Sunday, July 5, 2009

I am not quite a llama.

Okay, so I'm not completely happy with my performance yesterday. Not quite what I consider "llama-esque" but it's a start. I ran the July 4 four mile race in Cranford. My performance wasn't pretty-- I had to stop and walk-- but I did it. I finished and even with walking averaged twelve minute miles. Not great, but I wasn't last. I really need to work on the mental aspects. I am ridiculously hard on myself.

Refocus. Rather than seeing what I would have improved, what did I do well? First, I showed up. I put myself in the race. I am proud of that. I haven't done that since 2001. Eight years. I ran four miles, not straight, but I did four. I believe I have earned my new sneakers. I focused on breathing and some of the techniques I've been reading about.

I can do this. I knew it wouldn't be easy, but something worth having is worth the work. I love how I feel at the end. I really need that sense of accomplishment.

Thursday, July 2, 2009

I'm in.

It's official. I am registered to run the Philadelphia Marathon. This will probably end up as "It seemed like a good idea at the time" stories. I'm trying not to analyze (at least not too much) why I want to do this. I'm not even sure that I like running. And why not simply register for the half marathon. Surely running 13 miles would be enough of a challenge... No. In my mind, I have to do the whole thing.
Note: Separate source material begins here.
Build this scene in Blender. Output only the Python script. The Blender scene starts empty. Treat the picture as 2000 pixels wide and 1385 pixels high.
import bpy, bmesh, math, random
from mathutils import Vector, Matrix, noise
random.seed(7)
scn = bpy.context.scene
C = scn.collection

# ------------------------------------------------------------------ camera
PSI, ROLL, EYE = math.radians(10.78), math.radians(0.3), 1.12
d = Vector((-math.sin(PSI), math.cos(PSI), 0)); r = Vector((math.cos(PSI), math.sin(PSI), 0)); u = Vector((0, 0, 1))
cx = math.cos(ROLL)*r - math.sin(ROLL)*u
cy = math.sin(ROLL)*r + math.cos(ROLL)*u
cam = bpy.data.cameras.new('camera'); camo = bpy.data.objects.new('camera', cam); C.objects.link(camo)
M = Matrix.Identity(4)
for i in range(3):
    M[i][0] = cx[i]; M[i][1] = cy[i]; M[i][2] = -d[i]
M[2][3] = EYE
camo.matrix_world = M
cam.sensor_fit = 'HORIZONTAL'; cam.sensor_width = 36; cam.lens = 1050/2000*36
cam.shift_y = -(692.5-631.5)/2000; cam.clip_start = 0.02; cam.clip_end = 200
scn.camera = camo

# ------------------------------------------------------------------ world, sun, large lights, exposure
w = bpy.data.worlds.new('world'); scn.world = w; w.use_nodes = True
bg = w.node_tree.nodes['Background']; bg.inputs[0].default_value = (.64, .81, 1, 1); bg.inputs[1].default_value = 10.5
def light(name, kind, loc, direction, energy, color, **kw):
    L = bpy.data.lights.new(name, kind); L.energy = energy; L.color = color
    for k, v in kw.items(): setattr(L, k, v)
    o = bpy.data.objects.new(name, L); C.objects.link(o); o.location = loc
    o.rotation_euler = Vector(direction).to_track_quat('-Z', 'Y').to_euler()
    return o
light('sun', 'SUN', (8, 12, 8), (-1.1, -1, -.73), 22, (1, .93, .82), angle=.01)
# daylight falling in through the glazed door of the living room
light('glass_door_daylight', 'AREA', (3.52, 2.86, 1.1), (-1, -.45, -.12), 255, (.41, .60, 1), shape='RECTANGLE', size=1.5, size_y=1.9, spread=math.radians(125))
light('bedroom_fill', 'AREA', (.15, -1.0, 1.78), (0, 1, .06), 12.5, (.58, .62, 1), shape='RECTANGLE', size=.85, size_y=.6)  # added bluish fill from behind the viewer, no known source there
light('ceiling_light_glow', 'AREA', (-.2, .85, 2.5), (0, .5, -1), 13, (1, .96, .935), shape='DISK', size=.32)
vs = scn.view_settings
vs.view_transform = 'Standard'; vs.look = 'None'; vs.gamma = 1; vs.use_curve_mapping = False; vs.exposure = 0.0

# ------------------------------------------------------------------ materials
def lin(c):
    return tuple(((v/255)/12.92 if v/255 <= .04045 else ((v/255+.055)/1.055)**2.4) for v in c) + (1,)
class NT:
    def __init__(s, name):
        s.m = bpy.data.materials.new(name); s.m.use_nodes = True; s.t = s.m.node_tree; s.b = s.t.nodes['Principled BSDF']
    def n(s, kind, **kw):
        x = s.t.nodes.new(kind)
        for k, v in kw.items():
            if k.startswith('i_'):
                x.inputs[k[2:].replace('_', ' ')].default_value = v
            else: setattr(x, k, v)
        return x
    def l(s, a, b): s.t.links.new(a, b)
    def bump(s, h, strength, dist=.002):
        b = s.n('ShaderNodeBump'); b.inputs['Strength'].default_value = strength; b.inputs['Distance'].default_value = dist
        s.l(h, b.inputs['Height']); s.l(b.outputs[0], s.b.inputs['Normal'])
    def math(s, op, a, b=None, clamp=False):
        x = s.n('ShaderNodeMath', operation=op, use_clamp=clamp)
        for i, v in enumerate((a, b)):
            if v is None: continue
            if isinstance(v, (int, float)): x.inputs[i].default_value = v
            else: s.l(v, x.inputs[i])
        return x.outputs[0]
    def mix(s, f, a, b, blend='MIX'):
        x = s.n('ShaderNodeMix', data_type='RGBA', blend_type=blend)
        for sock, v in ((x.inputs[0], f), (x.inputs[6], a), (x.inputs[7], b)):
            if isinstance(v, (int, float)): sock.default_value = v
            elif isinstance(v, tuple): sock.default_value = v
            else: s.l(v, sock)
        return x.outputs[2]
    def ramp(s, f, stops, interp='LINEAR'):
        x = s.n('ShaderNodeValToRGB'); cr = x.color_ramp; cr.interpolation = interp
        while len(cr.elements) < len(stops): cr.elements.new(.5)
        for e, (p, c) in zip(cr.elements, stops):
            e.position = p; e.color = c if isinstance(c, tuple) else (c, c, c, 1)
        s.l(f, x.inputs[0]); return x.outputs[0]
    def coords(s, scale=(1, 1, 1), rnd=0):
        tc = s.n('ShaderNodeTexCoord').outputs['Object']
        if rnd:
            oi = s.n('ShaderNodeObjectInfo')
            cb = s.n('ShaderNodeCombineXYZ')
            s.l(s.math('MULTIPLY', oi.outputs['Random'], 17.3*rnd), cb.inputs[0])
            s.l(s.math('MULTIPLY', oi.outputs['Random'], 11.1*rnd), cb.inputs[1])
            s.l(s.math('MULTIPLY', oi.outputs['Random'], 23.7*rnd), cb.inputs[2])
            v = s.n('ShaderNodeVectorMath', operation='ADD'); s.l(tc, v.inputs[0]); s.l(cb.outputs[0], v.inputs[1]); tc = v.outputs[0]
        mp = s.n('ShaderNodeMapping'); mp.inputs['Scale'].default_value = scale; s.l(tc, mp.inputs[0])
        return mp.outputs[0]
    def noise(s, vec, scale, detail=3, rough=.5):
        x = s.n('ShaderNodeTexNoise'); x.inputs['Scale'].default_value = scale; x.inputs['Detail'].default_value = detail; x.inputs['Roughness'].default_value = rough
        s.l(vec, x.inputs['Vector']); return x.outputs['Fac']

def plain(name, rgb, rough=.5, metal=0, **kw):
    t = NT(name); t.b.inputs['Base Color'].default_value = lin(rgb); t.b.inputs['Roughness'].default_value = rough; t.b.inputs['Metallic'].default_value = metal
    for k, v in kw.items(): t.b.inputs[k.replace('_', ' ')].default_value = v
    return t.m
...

On a lighter note, I booked a trip for Paris for the end of August. I want to share my love of travel. I've been to Paris enough times to be relatively comfortable with my pidgen French. Maybe I'll practice some new phrases. Only knowing how to ask for the bathroom and for directions is somewhat limiting. Fun, but limiting. I'm ready to leave now. Today. I want out!

I realize just how "simple" I am... new running shorts make me happy. I can't wait for the new shoes-- I almost made the loop completely yesterday. I'm hoping to do it tomorrow and earn my sneakers.